Parafraseando a Romero, en una de sus cartas hacia Juan Pablo Segundo, quien hizo eco de las denuncias contra Romero, Dada cuenta que el Arzobispo se defendía con estas palabras: “Su santidad, lo he intentado, pero estos obispos no me quieren acompañar. ¿Y cómo quiere que no proteja a la Iglesia si el Estado me ha matado sacerdotes, ha matado y torturado, si mi primera obligación para proteger a la iglesia es defenderla, pero resulta que no me quieren acompañar ni el nuncio ni los obispos de la conferencia episcopal?”.
Para Dada, Romero actuó en un momento clave del proceso histórico salvadoreño, en contra de la corriente y del poder de la oligarquía y la milicia. “De monseñor Romero hay dos acepciones: una que actuó por el evangelio y otra que actuó motivado por el proceso histórico nacional. Yo creo más en la segunda. Actuó apoyado por el evangelio y movido por el proceso histórico nacional”, dijo.
Esa protesta contra el statu quo es, para Mónica González, “ la gracia de Romero” –como la de muchos otros sacerdotes latinoamericanos-, que surge en un contexto de miseria y explotación, “es que dejan de encerrarse en una burbuja, y se salen del ritual –que es importante y lo hacen, pero no se quedan solo ahí- para escuchar, mirar y ver , oír lo que está pasando. No se desconectan de la verdad y de la realidad”, dijo.

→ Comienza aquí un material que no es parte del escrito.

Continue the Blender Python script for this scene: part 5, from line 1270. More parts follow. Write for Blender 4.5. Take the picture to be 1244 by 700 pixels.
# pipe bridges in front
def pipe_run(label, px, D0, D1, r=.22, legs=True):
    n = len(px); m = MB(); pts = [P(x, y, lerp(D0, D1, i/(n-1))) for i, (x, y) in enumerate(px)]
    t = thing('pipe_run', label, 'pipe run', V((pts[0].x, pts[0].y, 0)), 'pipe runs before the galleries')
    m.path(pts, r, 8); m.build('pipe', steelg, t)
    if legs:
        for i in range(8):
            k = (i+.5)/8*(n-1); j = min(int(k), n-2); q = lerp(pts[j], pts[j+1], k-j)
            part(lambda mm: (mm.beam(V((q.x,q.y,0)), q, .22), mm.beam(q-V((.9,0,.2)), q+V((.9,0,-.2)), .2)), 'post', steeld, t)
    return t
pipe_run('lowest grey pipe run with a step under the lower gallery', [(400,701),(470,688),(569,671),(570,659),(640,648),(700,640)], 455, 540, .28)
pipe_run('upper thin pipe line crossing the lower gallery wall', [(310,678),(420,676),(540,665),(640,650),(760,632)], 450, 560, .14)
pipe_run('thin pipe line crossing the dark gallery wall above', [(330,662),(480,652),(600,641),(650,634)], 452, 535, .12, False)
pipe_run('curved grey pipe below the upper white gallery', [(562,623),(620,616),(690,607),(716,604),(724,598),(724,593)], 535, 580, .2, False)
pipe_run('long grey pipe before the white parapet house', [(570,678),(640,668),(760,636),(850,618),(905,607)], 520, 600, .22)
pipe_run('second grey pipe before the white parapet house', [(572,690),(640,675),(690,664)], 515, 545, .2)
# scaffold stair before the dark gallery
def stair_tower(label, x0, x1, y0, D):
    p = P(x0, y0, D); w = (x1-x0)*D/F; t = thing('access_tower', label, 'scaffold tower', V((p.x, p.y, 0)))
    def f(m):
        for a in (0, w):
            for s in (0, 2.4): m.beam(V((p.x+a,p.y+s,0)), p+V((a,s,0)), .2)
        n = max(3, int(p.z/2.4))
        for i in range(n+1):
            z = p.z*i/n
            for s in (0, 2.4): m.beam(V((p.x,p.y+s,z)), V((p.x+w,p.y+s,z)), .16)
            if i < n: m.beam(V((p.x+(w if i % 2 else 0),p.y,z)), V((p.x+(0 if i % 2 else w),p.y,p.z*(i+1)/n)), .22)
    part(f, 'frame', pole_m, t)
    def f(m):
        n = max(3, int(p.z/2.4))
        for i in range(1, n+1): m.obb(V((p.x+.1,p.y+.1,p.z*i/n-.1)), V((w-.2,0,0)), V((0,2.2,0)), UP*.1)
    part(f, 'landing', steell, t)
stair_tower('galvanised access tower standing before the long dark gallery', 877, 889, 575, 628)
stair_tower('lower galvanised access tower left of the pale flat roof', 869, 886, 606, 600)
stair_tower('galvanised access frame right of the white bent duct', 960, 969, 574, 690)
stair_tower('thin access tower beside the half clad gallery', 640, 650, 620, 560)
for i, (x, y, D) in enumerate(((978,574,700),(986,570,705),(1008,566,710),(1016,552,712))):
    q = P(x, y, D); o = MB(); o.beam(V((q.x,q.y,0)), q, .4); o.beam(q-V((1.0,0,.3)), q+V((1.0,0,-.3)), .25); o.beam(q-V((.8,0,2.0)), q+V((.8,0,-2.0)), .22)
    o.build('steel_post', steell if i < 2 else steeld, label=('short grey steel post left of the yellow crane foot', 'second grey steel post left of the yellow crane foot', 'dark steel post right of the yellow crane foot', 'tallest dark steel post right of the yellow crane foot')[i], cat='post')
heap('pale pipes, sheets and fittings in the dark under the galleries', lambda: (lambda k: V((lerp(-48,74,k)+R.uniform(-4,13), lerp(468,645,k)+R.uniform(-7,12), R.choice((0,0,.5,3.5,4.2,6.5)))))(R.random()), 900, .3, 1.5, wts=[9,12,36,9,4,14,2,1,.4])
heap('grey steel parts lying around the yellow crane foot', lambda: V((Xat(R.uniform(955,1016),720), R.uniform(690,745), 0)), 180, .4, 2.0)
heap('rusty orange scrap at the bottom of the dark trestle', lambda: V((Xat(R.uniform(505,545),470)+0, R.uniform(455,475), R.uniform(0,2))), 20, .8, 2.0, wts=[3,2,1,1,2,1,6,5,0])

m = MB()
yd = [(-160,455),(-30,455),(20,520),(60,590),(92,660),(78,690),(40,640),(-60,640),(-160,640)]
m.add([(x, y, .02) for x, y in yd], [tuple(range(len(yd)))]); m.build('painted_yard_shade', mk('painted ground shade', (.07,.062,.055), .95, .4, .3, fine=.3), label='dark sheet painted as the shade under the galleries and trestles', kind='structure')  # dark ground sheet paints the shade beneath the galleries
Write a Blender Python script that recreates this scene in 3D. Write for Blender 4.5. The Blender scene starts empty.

González concordó en que esa conciencia en esos sacerdotes surge del Concilio Vaticano II y la Conferencia Episcopal de Medellin. “Es la acción de la iglesia de someterse desde y hacia el pueblo”, añadió. Gónzalez cree que el contexto de la época, ese al que se enfrentaron esos sacerdotes, explica la persecución y el magnicidio de Romero y el protagonismo de otros actores que no siempre es mencionado. “Me encontré un informe de Nelson Rockefeller, el millonario norteamericano, escrito después de Medellín. Él lo hace para Nixon y describe a la Iglesia Católica como ‘un potencial peligro para los intereses estadunidenses, porque a partir de la conferencia de Medellín ha roto la iglesia católica su alianza con militares y terratenientes y se propone a contribuir al cambio revolucionario’. Su recomendación a Nixon fue: ‘hay que estrechar relaciones con los gobiernos militares de la región y proveer a esos ejércitos y a las fuerzas de seguridad secretas de todo tipo de ayuda”.
González dijo que para llegar al asesinato de Romero hubo dos hitos: uno, el cambio en la doctrina de la Iglesia, y otro, la caída de la dictadura de Anastasio Somoza en Nicaragua. “El eslabón de El Salvador es visto como un eslabón que no puede caer, imposible. Por eso es mártir, porque finalmente en ese juego de poderes, los cómplices activos y pasivos del asesinato de Romero están en otros países también”.
Tropicalizando a esos actores activos y pasivos, Carlos Dada sugirió que esos actores, hasta hoy día, han perdido su gran batalla. La iglesia de Romero, esa iglesia por los pobres, ahora es reconocida mundialmente y su beatificación la potencia. La lucha contra las injusticias, la represión, las desigualdades, sigue teniendo vigencia. “(En El Salvador) tardamos 35 años en que la derecha perdiera la guerra moralmente. No solo por la beatificación, sino por los juicios contra militares que hay en Estados Unidos y en España”, dijo Dada.
A las puertas de la beatificación, los ponentes también sugirieron un reto crucial para la sociedad salvadoreña. “Hoy se habla de un Romero de amor, y sí, él tenía un gran amor admirable por su pueblo, pero yo no escucho estos días a ese monseñor Romero lleno de indignación, movido por la indignación, por la terrible injusticia social y por lo que en aquel entonces era un represivo régimen militar que actuaba al servicio de la oligarquía para que este contubernio pudiera seguir manteniendo un sistema de privilegios a costa de una sociedad oprimida”, dijo Dada. “Y no queremos hablar de eso porque no queremos que esa misma oligarquía, que sigue manteniendo privilegios, la tengamos que cuestionar, porque nunca ha hecho un mea culpa un mea culpa, para que no tengamos que cuestionarlos en su responsabilidad histórica en un proceso histórico que sigue siendo lastimado”, añadió.
Para Mónica González, en las vísperas de la beatificación de Romero, la sociedad salvadoreña entra en un punto de no retorno. De mirarse en el espejo y cuestionarse. “Creo que esta semana que nos veamos a los ojos, y nos saquemos la ropa y nos veamos en esa fotografía familiar, vamos a encontrar una fuente de orgullo porque este señor nos hizo saber qué es estar de pie”.